Z poprzedniej "obsady" najlepiej radzi sobie Kendra - urodziła dziecko, wyszła za mąż, ma własny reality show, a i z licealnej seks taśmy też udało się jej zrobić sukces. Nic dziwnego, że wzbudza zazdrość zmuszonych do sprzedawania się Hefnerowi "następczyń".
_**Kendra zawsze była o mnie zazdrosna**_ - mówi Karissa Shannon w rozmowie z tygodnikiem Life&Style. Wydaje się, jakby zawsze miała coś złego do powiedzenia. Moim zdaniem jest to związane z tym, że została matką. Pewnie jest teraz bardzo wyczulona na punkcie swojej wagi i relacjach ze swoim mężem, od kiedy ujawniono jej seks nagranie.

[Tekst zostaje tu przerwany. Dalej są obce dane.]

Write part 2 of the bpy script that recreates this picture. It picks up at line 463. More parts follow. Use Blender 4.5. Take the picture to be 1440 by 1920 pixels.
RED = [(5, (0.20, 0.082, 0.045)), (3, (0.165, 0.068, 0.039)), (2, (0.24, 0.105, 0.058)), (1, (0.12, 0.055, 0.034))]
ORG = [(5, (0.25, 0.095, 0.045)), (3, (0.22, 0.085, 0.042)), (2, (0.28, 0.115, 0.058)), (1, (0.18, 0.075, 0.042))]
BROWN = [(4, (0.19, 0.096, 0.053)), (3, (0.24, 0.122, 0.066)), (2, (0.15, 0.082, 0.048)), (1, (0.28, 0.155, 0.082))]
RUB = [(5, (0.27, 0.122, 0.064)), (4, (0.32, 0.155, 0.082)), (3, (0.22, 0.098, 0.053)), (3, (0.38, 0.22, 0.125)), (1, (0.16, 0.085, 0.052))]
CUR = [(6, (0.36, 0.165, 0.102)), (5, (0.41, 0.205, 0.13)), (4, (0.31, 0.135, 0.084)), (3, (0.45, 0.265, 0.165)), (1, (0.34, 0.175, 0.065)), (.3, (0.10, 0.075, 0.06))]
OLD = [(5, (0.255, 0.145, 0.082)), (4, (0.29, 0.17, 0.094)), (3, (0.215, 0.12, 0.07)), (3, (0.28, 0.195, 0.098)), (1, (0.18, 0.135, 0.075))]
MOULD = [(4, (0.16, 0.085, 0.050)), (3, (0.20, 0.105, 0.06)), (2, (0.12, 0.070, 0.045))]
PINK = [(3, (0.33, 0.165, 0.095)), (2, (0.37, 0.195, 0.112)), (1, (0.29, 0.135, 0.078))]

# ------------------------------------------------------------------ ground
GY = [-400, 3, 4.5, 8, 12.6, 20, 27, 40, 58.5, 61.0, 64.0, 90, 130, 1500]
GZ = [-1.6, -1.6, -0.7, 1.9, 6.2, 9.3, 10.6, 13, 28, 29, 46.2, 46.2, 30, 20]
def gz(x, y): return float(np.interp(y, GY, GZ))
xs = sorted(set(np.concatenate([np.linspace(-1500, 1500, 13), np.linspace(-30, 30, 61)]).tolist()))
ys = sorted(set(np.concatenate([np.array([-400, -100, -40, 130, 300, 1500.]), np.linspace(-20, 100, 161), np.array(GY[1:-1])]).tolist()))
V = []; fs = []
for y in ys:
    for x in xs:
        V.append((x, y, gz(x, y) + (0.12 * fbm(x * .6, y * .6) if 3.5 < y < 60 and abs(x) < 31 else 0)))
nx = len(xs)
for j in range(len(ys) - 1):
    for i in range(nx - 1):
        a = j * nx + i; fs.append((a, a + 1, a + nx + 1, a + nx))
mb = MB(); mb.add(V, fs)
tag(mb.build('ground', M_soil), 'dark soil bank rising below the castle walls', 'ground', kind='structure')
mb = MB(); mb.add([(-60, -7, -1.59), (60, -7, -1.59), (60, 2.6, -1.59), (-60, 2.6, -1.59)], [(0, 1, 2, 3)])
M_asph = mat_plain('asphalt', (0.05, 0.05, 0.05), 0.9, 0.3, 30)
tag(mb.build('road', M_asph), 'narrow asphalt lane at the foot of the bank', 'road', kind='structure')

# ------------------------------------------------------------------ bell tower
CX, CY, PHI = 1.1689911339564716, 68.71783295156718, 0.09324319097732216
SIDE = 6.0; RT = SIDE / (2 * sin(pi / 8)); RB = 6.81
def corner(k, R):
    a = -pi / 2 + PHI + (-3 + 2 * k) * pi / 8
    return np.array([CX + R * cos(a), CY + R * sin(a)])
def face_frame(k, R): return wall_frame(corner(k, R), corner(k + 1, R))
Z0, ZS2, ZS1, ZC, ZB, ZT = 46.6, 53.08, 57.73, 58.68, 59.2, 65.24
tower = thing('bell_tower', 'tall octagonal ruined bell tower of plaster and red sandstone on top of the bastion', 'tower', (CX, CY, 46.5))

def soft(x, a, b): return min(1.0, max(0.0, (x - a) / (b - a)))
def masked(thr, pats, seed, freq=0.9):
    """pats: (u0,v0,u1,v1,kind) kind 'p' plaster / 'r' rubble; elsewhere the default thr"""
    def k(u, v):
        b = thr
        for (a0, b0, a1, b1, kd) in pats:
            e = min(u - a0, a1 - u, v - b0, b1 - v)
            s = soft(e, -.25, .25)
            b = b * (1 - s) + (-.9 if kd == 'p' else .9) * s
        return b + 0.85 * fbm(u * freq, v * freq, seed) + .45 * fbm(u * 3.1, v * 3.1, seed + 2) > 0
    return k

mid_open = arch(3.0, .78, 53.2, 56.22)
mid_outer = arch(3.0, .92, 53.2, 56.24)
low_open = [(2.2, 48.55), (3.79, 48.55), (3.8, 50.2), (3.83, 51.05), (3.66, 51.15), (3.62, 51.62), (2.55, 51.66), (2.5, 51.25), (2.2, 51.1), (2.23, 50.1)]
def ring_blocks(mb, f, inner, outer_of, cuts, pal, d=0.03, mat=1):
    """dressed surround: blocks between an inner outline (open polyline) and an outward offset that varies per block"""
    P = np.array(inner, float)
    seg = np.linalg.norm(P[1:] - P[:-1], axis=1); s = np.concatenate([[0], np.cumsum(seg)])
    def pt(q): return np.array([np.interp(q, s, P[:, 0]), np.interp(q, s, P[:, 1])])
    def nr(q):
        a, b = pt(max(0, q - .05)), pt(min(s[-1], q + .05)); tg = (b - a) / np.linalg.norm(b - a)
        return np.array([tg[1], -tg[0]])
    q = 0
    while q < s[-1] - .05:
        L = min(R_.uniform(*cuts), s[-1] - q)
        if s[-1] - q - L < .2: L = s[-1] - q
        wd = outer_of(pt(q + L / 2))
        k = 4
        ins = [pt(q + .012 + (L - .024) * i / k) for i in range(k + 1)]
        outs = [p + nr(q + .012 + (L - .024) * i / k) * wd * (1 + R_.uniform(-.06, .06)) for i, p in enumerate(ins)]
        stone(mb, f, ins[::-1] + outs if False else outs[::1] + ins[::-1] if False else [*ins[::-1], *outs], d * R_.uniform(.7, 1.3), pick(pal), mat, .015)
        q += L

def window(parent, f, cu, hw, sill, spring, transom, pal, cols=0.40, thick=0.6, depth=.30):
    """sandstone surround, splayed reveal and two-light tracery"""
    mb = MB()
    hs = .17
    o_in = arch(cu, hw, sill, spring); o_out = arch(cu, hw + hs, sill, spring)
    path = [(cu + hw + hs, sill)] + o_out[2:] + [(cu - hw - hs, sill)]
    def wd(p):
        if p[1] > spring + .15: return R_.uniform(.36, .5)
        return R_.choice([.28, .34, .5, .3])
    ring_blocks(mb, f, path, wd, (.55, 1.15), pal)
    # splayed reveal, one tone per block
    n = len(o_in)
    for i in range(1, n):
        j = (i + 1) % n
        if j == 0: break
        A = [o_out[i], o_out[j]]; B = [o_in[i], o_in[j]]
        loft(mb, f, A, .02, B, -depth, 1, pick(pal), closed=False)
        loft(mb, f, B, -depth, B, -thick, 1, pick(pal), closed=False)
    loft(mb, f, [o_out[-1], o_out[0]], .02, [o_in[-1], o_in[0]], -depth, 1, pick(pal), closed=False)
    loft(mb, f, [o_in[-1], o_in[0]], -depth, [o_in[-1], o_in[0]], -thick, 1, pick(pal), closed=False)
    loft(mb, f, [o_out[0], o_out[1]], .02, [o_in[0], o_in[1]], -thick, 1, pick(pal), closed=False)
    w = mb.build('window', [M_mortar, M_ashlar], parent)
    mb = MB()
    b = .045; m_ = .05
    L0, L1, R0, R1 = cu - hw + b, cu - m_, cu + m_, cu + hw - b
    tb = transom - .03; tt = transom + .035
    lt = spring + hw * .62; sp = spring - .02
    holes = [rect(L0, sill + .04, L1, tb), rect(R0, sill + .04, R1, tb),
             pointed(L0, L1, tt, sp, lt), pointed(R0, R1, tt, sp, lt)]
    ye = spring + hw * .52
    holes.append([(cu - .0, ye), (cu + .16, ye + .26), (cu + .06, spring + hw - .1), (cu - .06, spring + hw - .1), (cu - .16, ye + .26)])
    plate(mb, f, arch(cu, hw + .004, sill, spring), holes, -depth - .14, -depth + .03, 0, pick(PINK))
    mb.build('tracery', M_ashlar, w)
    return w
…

Co więcej, blond-bliźniaczka twierdzi, że Wilkinson żyje w ciągłym strachu, że ktoś ujawni, co wyprawiała, gdy mieszkała jeszcze w domu Playboya.
Myślę, że jest totalnie przerażona - ocenia Shannon. Chodzi mi o styl, w jakim Kendra imprezowała. Robiła takie rzeczy, że nikt by w to nie uwierzył.
Będzie kolejny skandal? Z niecierpliwością czekamy na odpowiedź Kendry.